*EXERCISE PROMPT:* Track down the lines that contain "scene" and copy them.

*PROVIDED MATERIAL:*
- - -

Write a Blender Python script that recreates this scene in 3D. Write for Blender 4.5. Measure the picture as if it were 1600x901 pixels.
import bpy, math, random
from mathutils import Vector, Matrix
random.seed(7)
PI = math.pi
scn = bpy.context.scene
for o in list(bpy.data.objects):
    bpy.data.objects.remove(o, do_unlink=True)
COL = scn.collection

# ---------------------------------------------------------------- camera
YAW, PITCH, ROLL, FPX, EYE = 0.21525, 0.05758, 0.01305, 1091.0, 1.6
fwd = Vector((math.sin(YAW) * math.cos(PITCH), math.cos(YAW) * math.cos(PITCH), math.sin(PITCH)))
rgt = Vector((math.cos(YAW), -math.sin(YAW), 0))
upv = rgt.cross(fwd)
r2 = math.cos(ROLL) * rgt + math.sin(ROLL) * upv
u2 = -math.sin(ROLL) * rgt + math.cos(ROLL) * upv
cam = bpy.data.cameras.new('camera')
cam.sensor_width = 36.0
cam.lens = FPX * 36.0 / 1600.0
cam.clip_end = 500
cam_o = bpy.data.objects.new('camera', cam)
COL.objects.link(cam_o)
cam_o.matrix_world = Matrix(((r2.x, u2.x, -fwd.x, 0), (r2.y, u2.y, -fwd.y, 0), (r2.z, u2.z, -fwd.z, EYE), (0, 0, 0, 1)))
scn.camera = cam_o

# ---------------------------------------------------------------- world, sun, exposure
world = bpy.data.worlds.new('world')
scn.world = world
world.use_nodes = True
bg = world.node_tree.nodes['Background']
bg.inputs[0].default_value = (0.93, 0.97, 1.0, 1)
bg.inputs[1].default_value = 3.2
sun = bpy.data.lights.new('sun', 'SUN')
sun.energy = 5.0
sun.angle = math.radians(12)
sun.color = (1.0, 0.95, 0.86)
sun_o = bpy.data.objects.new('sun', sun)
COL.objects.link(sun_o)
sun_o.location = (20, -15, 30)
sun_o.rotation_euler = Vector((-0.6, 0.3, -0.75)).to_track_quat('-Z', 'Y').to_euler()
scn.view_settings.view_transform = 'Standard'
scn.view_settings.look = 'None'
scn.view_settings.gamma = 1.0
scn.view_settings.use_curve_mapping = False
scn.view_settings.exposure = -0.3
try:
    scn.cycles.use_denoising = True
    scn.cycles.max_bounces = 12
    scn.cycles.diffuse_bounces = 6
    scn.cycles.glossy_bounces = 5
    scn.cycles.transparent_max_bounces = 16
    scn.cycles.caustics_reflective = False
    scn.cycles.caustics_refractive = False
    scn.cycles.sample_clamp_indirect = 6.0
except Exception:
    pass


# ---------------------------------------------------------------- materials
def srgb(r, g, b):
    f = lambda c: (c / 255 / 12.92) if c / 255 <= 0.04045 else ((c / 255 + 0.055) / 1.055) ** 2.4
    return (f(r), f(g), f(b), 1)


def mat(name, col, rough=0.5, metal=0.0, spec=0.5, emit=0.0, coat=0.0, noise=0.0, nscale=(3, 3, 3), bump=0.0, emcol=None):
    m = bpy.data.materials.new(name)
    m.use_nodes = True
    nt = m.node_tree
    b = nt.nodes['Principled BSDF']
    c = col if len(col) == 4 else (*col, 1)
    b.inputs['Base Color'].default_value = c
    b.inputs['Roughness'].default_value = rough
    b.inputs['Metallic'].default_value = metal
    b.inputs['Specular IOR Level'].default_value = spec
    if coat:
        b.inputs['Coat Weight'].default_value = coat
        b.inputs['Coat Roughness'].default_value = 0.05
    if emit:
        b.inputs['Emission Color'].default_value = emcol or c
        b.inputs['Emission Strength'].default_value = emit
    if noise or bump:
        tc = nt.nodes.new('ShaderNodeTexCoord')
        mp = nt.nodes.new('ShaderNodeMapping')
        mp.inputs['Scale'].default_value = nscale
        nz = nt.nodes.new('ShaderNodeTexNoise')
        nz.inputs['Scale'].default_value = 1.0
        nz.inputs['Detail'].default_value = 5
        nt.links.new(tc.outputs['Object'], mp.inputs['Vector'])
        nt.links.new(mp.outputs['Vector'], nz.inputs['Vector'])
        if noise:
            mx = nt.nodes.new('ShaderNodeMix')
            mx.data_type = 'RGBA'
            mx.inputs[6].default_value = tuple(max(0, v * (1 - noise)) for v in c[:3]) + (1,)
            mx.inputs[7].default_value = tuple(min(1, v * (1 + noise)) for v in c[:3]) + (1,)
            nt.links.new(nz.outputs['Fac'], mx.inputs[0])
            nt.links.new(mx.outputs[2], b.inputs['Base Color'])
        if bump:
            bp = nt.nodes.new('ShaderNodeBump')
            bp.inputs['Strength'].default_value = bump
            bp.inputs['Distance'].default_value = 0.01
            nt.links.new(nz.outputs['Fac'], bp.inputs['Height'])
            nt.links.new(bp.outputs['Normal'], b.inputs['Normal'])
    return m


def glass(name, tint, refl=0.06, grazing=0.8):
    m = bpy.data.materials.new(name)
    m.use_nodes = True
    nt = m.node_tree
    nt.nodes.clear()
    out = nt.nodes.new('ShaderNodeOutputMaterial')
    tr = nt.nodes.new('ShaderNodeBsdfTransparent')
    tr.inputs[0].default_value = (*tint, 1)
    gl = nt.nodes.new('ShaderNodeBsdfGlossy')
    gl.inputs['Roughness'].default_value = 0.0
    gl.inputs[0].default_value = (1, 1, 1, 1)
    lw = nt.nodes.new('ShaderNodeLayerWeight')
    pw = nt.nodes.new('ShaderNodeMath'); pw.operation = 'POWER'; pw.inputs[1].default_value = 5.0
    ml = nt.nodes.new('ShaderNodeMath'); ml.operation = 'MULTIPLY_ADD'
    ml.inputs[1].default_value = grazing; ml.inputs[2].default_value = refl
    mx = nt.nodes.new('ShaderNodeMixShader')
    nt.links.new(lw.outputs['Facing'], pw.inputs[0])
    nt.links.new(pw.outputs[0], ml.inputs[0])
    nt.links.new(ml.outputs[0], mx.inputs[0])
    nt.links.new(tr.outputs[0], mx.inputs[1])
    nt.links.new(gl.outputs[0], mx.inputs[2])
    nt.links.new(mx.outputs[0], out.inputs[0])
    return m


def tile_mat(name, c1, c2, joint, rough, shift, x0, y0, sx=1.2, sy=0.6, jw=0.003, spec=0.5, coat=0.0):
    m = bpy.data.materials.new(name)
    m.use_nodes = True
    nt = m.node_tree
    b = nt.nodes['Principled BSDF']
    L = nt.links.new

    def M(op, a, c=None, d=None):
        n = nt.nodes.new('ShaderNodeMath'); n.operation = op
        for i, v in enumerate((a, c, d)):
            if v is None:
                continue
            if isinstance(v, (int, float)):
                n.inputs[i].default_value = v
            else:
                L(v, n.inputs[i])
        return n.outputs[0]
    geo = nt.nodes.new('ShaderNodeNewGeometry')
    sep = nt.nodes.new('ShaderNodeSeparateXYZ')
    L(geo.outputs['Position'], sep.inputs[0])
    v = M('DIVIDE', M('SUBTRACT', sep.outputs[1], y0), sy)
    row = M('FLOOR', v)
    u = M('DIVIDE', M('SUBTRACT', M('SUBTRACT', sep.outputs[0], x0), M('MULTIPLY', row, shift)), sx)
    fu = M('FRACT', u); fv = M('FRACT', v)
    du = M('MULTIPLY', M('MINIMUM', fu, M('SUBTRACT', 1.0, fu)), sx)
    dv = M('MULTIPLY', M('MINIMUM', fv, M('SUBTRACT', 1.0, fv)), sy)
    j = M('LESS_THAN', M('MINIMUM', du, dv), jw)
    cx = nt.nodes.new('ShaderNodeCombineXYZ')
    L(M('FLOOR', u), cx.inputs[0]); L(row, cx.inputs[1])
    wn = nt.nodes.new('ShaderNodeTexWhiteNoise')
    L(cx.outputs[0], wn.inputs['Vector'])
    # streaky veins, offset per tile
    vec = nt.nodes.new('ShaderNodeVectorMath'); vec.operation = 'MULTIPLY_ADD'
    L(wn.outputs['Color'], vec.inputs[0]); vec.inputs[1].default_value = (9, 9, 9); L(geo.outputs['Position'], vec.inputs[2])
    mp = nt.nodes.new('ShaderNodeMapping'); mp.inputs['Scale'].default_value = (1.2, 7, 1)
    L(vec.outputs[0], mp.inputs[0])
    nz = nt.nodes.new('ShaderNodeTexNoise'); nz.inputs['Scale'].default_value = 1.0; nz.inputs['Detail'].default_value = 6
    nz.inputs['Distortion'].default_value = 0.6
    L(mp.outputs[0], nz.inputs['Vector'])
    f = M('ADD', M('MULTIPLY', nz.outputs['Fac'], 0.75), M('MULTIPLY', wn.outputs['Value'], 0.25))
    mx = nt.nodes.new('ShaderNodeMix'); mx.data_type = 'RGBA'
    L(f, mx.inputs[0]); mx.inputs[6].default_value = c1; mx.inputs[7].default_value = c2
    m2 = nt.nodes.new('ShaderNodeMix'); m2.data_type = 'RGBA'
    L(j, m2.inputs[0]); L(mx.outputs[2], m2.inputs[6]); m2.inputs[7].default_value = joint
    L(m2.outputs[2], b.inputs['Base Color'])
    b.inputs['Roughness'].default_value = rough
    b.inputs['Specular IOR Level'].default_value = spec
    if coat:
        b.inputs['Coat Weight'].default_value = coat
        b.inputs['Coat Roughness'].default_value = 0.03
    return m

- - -

*SOLVED PROBLEM:*
Write a Blender Python script that recreates this scene in 3D. Write for Blender 4.5. Measure the picture as if it were 1600x901 pixels.
scn = bpy.context.scene